Premetto che sono contrario alla vendita di armi ai privati e al culto del fucile, e quindi non provo simpatia per l’azienda in questione (anche se devo dire che l’immagine pubblicitaria è indubbiamente efficace). Trovo però fastidiosamente velleitarie certe prese di posizione. La legge Ronchey, che impone la richiesta di una concessione a pagamento per la riproduzione di beni culturali, è una legge puramente italiana che non ha alcun corrispettivo internazionale. Si può quindi escludere di poterla fare applicare sul territorio statunitense. Tante roboanti dichiarazioni ottengono quindi il solo risultato di dare ulteriore risonanza alla campagna, magari col rischio di incitare altre aziende a fare la stessa cosa.
Al di là delle questioni legali, tuttavia, io mi chiedo se tale scandalo sia realmente giustificato.
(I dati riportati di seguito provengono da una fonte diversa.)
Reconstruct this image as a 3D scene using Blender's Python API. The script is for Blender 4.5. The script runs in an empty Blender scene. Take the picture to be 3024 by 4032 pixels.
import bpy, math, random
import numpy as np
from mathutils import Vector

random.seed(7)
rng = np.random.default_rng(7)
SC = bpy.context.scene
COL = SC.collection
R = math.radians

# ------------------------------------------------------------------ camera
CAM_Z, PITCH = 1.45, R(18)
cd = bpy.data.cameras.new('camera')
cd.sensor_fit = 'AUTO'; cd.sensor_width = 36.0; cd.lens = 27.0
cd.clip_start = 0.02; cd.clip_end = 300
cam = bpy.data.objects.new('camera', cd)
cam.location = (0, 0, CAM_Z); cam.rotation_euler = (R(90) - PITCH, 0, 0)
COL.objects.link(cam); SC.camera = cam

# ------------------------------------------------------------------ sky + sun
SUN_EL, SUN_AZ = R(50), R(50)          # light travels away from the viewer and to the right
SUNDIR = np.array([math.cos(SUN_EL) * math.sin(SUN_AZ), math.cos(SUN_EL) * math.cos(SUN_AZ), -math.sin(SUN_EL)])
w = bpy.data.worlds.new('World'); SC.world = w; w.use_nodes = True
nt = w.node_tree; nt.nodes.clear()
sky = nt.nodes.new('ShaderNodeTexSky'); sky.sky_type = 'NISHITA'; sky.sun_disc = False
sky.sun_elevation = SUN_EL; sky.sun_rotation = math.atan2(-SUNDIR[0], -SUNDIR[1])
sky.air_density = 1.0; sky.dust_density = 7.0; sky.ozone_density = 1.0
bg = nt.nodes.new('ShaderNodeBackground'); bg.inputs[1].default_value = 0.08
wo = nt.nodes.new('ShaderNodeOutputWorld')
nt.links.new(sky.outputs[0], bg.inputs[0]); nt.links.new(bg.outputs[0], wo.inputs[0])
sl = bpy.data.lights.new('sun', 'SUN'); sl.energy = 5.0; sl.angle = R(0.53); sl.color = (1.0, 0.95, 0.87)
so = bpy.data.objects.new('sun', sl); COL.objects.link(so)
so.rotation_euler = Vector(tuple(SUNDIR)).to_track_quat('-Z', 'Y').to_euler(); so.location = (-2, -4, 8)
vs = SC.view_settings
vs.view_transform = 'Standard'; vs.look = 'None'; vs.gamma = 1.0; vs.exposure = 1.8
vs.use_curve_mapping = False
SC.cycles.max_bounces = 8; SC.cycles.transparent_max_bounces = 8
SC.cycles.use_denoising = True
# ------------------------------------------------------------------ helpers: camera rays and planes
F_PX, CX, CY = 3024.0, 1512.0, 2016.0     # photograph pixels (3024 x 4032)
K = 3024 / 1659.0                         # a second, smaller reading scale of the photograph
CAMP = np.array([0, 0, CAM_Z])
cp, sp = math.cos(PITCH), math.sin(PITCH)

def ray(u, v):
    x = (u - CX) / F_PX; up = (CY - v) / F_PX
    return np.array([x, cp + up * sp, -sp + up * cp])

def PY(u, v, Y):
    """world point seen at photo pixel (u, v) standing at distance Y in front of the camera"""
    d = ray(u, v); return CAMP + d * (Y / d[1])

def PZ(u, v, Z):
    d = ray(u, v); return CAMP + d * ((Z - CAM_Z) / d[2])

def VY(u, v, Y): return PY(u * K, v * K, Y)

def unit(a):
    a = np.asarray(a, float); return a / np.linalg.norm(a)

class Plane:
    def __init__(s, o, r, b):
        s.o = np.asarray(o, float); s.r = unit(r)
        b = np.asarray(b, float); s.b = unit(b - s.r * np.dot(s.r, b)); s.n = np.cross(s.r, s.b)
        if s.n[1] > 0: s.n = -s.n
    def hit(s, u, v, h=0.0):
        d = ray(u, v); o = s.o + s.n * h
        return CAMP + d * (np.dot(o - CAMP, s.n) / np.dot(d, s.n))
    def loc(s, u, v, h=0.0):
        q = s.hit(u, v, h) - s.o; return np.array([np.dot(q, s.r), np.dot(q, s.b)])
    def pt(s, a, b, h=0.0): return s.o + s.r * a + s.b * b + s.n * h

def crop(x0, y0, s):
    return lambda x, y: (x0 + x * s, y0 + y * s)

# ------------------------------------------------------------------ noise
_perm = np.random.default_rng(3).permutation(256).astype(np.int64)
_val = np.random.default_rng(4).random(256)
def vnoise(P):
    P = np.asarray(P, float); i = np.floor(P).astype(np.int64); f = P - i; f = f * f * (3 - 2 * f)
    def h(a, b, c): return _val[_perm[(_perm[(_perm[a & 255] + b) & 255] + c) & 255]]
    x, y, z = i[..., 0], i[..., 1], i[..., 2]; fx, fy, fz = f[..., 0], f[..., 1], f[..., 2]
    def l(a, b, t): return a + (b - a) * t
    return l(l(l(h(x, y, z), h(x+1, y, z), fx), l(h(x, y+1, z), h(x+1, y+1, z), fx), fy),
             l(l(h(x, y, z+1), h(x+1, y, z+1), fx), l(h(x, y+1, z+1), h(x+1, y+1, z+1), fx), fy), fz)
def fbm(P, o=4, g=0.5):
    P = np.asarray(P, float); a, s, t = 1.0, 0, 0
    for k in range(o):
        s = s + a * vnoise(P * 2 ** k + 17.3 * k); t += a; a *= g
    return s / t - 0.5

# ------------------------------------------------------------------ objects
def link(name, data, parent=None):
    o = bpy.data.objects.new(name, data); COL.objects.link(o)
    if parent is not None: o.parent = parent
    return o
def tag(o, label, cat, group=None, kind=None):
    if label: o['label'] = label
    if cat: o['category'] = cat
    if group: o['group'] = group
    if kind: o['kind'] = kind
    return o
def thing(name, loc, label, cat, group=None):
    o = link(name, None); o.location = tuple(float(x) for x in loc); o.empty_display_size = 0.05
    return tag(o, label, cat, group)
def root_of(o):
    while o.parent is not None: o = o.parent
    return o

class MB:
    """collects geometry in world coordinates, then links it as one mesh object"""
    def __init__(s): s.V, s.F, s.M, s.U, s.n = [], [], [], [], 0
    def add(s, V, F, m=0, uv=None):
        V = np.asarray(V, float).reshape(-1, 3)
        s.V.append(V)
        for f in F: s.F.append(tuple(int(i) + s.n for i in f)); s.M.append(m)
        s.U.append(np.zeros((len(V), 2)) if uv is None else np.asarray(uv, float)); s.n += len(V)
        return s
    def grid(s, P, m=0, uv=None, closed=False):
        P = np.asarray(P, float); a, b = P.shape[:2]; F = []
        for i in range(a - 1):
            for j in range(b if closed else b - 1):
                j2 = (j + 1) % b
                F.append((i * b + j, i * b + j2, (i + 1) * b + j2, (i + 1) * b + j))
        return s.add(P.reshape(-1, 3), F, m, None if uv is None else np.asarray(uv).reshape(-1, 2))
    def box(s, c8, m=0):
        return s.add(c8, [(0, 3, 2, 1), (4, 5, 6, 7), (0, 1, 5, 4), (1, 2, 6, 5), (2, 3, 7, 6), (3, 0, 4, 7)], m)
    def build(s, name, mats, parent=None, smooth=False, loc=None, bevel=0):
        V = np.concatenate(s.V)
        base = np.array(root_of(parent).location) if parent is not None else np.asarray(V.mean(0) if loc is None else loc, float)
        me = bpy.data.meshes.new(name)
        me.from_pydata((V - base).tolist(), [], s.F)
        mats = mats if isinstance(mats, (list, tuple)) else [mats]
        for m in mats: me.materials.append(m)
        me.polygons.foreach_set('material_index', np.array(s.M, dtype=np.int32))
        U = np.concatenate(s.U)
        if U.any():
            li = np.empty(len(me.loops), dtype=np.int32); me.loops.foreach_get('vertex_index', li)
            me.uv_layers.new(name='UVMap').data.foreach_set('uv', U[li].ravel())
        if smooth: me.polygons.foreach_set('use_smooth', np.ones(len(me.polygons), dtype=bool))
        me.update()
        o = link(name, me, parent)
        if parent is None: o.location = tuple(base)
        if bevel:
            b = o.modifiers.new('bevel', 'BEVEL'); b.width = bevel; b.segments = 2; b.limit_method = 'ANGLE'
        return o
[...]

Quando l’assessore fiorentino alla cultura Givone dichiara: “Quella pubblicità rappresenta un oltraggio forte. È un atto di violenza nei confronti della scultura: come prenderla a martellate e forse, anzi, persino peggio.”, io mi chiedo se abbia la stessa opinione anche dell’opera L.H.O.O.Q., in cui Marcel Duchamp sbeffeggiava la Gioconda di Leonardo disegnandole i baffi. Il David e la Gioconda sono due opere coeve, e Michelangelo e Leonardo due tra i massimi artisti mai vissuti. I casi sono due: o riprodurre l’opera d’arte di un maestro modificandola per cambiarle il senso è un crimine, e allora Duchamp andrebbe tolto dai musei e considerato un criminale; oppure Duchamp resta un grande artista, e allora scandalizzarsi se un pubblicitario ripercorre le sue orme un secolo dopo ha ben poco senso.
Io penso in primo luogo che questo modo di tutelare le opere d’arte, sia pure benintenzionato, sia fuori dal tempo. Viviamo in un mondo in cui chiunque può. in casa propria, procurarsi una copia digitale di qualità di un’opera d’arte, modificarla e diffonderla in rete rendendola disponibile a tutto il mondo. In una situazione in cui persino l’agenzia Getty Images rinuncia a tutelare con il copyright la sua collezione di scatti, pensare di poter sottoporre la riproduzione dei beni culturali a burocratiche autorizzazioni è semplicemente irrealistico. Se l’obiettivo è quello di procurare introiti da destinare alla tutela delle opere, sarà meglio trovare un altro metodo più consono alla modernità.
Se invece il punto è quello di tutelare la sacralità delle opere d’arte, io penso senza mezzi termini che sia un’intenzione sbagliata. Dopo cinquecento anni, credo che il David sia patrimonio di tutta l’umanità. E con questo intendo che ogni persona ha il diritto di farne l’uso che preferisce, incluso quello di sbeffeggiarlo, travisarlo e usarlo per scopi triviali. L’idea che un gruppo di studiosi e/o burocrati abbia il potere di stabilire quale sia il “giusto” uso dell’immagine di un’opera mi pare decrepita e reazionaria, e non credo faccia un buon servizio all’arte, che non ha bisogno di paternalismi per affermarsi.
Mi piacerebbe che questo episodio fosse l’occasione per ripensare alla politica dei diritti di riproduciblità. E per chiedersi se all’Europa convenga seguire gli Stati Uniti nella politica secondo cui anche dopo decenni o secoli la riproduzione di opere di ingegno deve essere sottoposta a infiniti vincoli, autorizzazioni e pagamenti. O se non sarebbe culturalmente molto più sano lasciare che, passato un tempo ragionevole, le opere potessero diffondersi liberamente tra la gente, e fecondarsi a vicenda senza controllo e in modo imprevedibile. Mi piacerebbe, ma ho idea che non succederà.